Adding to TTS answer I think I can now solve Vakil's exercise entirely.

We want to find all points $\mathfrak p$ such that there exist one $f \in A$ such that the support of $f$ is $\mathfrak p$. This amounts to the following two requirements:

(1) f is nonzero in $A_\mathfrak p$

(2) f is zero in $A_\mathfrak q$ for all $\mathfrak q ≠ \mathfrak p$

but (2) is equivalent to the following

(2') there is an element $a \in \mathfrak p$ s.t. f is zero in $A_a$.

Now our $A$ was by definition $k[x,y]/(y^2,xy)$, so we see that all $\mathfrak p \in A$ contains $(y)$. We have the general point $\mathfrak p_0$, which is the support of 1, and a prime ideal for each point on the line $\mathbb A$, i.e. a prime ideal of the form $(x-c, y)$. We will now show that the only $c$ for which the corresponding prime is a support of some $f$ is $c = 0$.
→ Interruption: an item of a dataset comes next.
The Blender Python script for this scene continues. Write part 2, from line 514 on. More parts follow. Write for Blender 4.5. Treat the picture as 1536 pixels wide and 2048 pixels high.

Given an $f$ the only way that in some local ring it will be zero is if in that local ring an element $g$ is inverted s.t. $fg = 0$. In particular, $g$ is a zero-divisor. Since $y$ is in all prime ideals of $Spec (A)$, we only have $x$ left. So we have to require that our $\mathfrak p$ is such that $x$ is inverted in all other $A_\mathfrak q$. It follows that $c$ must be $0$.